Return the entries below verbatim. Pictures stay out.
....
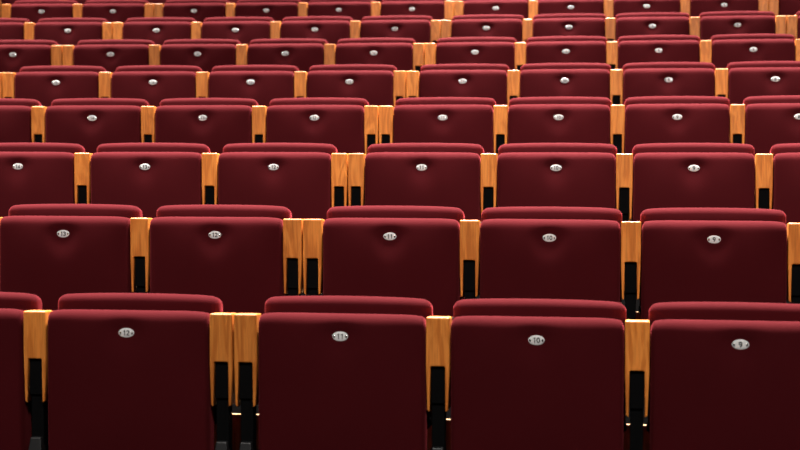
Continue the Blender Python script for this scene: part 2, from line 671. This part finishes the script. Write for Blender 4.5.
for k in range(9):             # pale nosing strip along the edge of each step
    bm = bmesh.new()
    e = R0 + STEP_BACK + (k - 1) * ROW_STEP
    z = TIER[k]
    pr = [(e - 0.004, z - 0.003), (e - 0.004, z + 0.0015), (e + 0.014, z + 0.0015), (e + 0.014, z - 0.0005), (e - 0.0005, z - 0.0005), (e - 0.0005, z - 0.003)]
    cols = []
    for i in range(NA + 1):
        a = A0 + 0.002 + (A1 - A0 - 0.004) * i / NA
        cols.append([bm.verts.new(ring_point(r, a, zz)) for r, zz in pr])
    for c, d in zip(cols, cols[1:]):
        for j in range(len(pr)):
            bm.faces.new([c[j], d[j], d[(j + 1) % len(pr)], c[(j + 1) % len(pr)]])
    bm.faces.new(cols[0])
    bm.faces.new(cols[-1][::-1])
    bmesh.ops.recalc_face_normals(bm, faces=bm.faces)
    t = link_mesh('trim_%d' % (k + 1), bm, M_NOSE, None, False)
    t['kind'] = 'structure'
    t['label'] = 'pale edge strip of the step, ' + ROW_NAME[k]

bm = bmesh.new()
rw = R0 + STEP_BACK + 7 * ROW_STEP + ROW_STEP + 1.4
ins, outs = [], []
for i in range(NA + 1):
    a = A0 + (A1 - A0) * i / NA
    ins.append([bm.verts.new(ring_point(rw, a, z)) for z in (-0.5, 7.9)])
    outs.append([bm.verts.new(ring_point(rw + 0.15, a, z)) for z in (-0.5, 7.9)])
for i in range(NA):
    bm.faces.new([ins[i][0], ins[i + 1][0], ins[i + 1][1], ins[i][1]])
    bm.faces.new([outs[i][0], outs[i][1], outs[i + 1][1], outs[i + 1][0]])
    bm.faces.new([ins[i][1], ins[i + 1][1], outs[i + 1][1], outs[i][1]])
    bm.faces.new([ins[i][0], outs[i][0], outs[i + 1][0], ins[i + 1][0]])
for c, d in ((ins[0], outs[0]), (ins[-1], outs[-1])):
    bm.faces.new([c[0], c[1], d[1], d[0]])
bmesh.ops.recalc_face_normals(bm, faces=bm.faces)
wl = link_mesh('wall_back', bm, M_RISER, None, False)
wl['kind'] = 'structure'
wl['label'] = 'dark wooden wall behind the last row'

# ------------------------------------------------------------------ light of the hall
def lamp(name, x, y, z, power, size, col=(1.0, 0.94, 0.88), target=None, spread=PI):
    d = bpy.data.lights.new(name, 'AREA')
    d.shape = 'DISK'
    d.size = size
    d.energy = power
    d.color = col
    d.spread = spread
    o = bpy.data.objects.new(name, d)
    o.location = (x, y, z)
    if target:
        o.rotation_euler = (Vector(target) - Vector((x, y, z))).to_track_quat('-Z', 'Y').to_euler()
    COL.objects.link(o)
    return o


for y, row_power in ((5.3, (240, 295, 262)), (7.2, (268, 342, 290)), (9.4, (290, 400, 296)), (11.6, (330, 500, 260))):
    for x, p in zip((-2.8, 0.6, 3.8), row_power):
        lamp('ceiling_lamp', x, y, 7.5, p, 1.0, target=(x, y - 0.9, 1.2), spread=math.radians(56))
for x, p in ((-3.5, 64), (0.6, 88), (4.6, 64)):
    lamp('stage_spot', x, -4.0, 8.0, p, 1.0, target=(x * 0.6 + 0.2, 6.6, 1.0), spread=math.radians(66))

w = bpy.data.worlds.new('hall')
scene.world = w
w.use_nodes = True
w.node_tree.nodes['Background'].inputs[0].default_value = (0.9, 0.75, 0.72, 1)
w.node_tree.nodes['Background'].inputs[1].default_value = 0.015

# ------------------------------------------------------------------ camera
cam = bpy.data.cameras.new('camera')
cam.sensor_width = 36.0
cam.lens = 1470 / 800 * 36.0
co = bpy.data.objects.new('camera', cam)
COL.objects.link(co)
co.location = (0, 0, CAM_Z)
co.matrix_world = Matrix.Translation((0, 0, CAM_Z)) @ Matrix.Rotation(PI / 2 - 0.041853, 4, 'X') @ Matrix.Rotation(0.002137, 4, 'Z')
cam.dof.use_dof = True
cam.dof.focus_distance = 5.2
cam.dof.aperture_fstop = cam.lens / 1000 / 0.0145
cam.clip_start = 0.05
scene.camera = co

scene.view_settings.view_transform = 'Standard'
scene.view_settings.look = 'None'
scene.view_settings.gamma = 1
scene.view_settings.use_curve_mapping = False
scene.view_settings.exposure = 0.0
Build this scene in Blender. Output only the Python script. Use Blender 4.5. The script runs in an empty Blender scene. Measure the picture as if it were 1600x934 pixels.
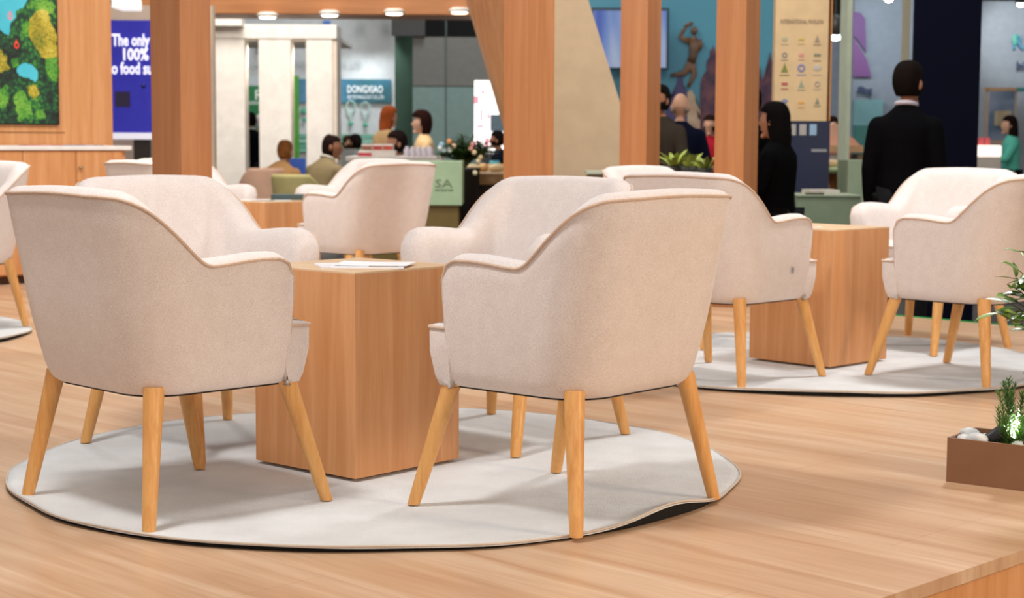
....
- _RESPONSE BELOW_
Continue the Blender Python script for this scene: part 2, from line 671. This part finishes the script. Write for Blender 4.5.
for k in range(9):             # pale nosing strip along the edge of each step
    bm = bmesh.new()
    e = R0 + STEP_BACK + (k - 1) * ROW_STEP
    z = TIER[k]
    pr = [(e - 0.004, z - 0.003), (e - 0.004, z + 0.0015), (e + 0.014, z + 0.0015), (e + 0.014, z - 0.0005), (e - 0.0005, z - 0.0005), (e - 0.0005, z - 0.003)]
    cols = []
    for i in range(NA + 1):
        a = A0 + 0.002 + (A1 - A0 - 0.004) * i / NA
        cols.append([bm.verts.new(ring_point(r, a, zz)) for r, zz in pr])
    for c, d in zip(cols, cols[1:]):
        for j in range(len(pr)):
            bm.faces.new([c[j], d[j], d[(j + 1) % len(pr)], c[(j + 1) % len(pr)]])
    bm.faces.new(cols[0])
    bm.faces.new(cols[-1][::-1])
    bmesh.ops.recalc_face_normals(bm, faces=bm.faces)
    t = link_mesh('trim_%d' % (k + 1), bm, M_NOSE, None, False)
    t['kind'] = 'structure'
    t['label'] = 'pale edge strip of the step, ' + ROW_NAME[k]

bm = bmesh.new()
rw = R0 + STEP_BACK + 7 * ROW_STEP + ROW_STEP + 1.4
ins, outs = [], []
for i in range(NA + 1):
    a = A0 + (A1 - A0) * i / NA
    ins.append([bm.verts.new(ring_point(rw, a, z)) for z in (-0.5, 7.9)])
    outs.append([bm.verts.new(ring_point(rw + 0.15, a, z)) for z in (-0.5, 7.9)])
for i in range(NA):
    bm.faces.new([ins[i][0], ins[i + 1][0], ins[i + 1][1], ins[i][1]])
    bm.faces.new([outs[i][0], outs[i][1], outs[i + 1][1], outs[i + 1][0]])
    bm.faces.new([ins[i][1], ins[i + 1][1], outs[i + 1][1], outs[i][1]])
    bm.faces.new([ins[i][0], outs[i][0], outs[i + 1][0], ins[i + 1][0]])
for c, d in ((ins[0], outs[0]), (ins[-1], outs[-1])):
    bm.faces.new([c[0], c[1], d[1], d[0]])
bmesh.ops.recalc_face_normals(bm, faces=bm.faces)
wl = link_mesh('wall_back', bm, M_RISER, None, False)
wl['kind'] = 'structure'
wl['label'] = 'dark wooden wall behind the last row'

# ------------------------------------------------------------------ light of the hall
def lamp(name, x, y, z, power, size, col=(1.0, 0.94, 0.88), target=None, spread=PI):
    d = bpy.data.lights.new(name, 'AREA')
    d.shape = 'DISK'
    d.size = size
    d.energy = power
    d.color = col
    d.spread = spread
    o = bpy.data.objects.new(name, d)
    o.location = (x, y, z)
    if target:
        o.rotation_euler = (Vector(target) - Vector((x, y, z))).to_track_quat('-Z', 'Y').to_euler()
    COL.objects.link(o)
    return o


for y, row_power in ((5.3, (240, 295, 262)), (7.2, (268, 342, 290)), (9.4, (290, 400, 296)), (11.6, (330, 500, 260))):
    for x, p in zip((-2.8, 0.6, 3.8), row_power):
        lamp('ceiling_lamp', x, y, 7.5, p, 1.0, target=(x, y - 0.9, 1.2), spread=math.radians(56))
for x, p in ((-3.5, 64), (0.6, 88), (4.6, 64)):
    lamp('stage_spot', x, -4.0, 8.0, p, 1.0, target=(x * 0.6 + 0.2, 6.6, 1.0), spread=math.radians(66))

w = bpy.data.worlds.new('hall')
scene.world = w
w.use_nodes = True
w.node_tree.nodes['Background'].inputs[0].default_value = (0.9, 0.75, 0.72, 1)
w.node_tree.nodes['Background'].inputs[1].default_value = 0.015

# ------------------------------------------------------------------ camera
cam = bpy.data.cameras.new('camera')
cam.sensor_width = 36.0
cam.lens = 1470 / 800 * 36.0
co = bpy.data.objects.new('camera', cam)
COL.objects.link(co)
co.location = (0, 0, CAM_Z)
co.matrix_world = Matrix.Translation((0, 0, CAM_Z)) @ Matrix.Rotation(PI / 2 - 0.041853, 4, 'X') @ Matrix.Rotation(0.002137, 4, 'Z')
cam.dof.use_dof = True
cam.dof.focus_distance = 5.2
cam.dof.aperture_fstop = cam.lens / 1000 / 0.0145
cam.clip_start = 0.05
scene.camera = co

scene.view_settings.view_transform = 'Standard'
scene.view_settings.look = 'None'
scene.view_settings.gamma = 1
scene.view_settings.use_curve_mapping = False
scene.view_settings.exposure = 0.0
Build this scene in Blender. Output only the Python script. Use Blender 4.5. The script runs in an empty Blender scene. Measure the picture as if it were 1600x934 pixels.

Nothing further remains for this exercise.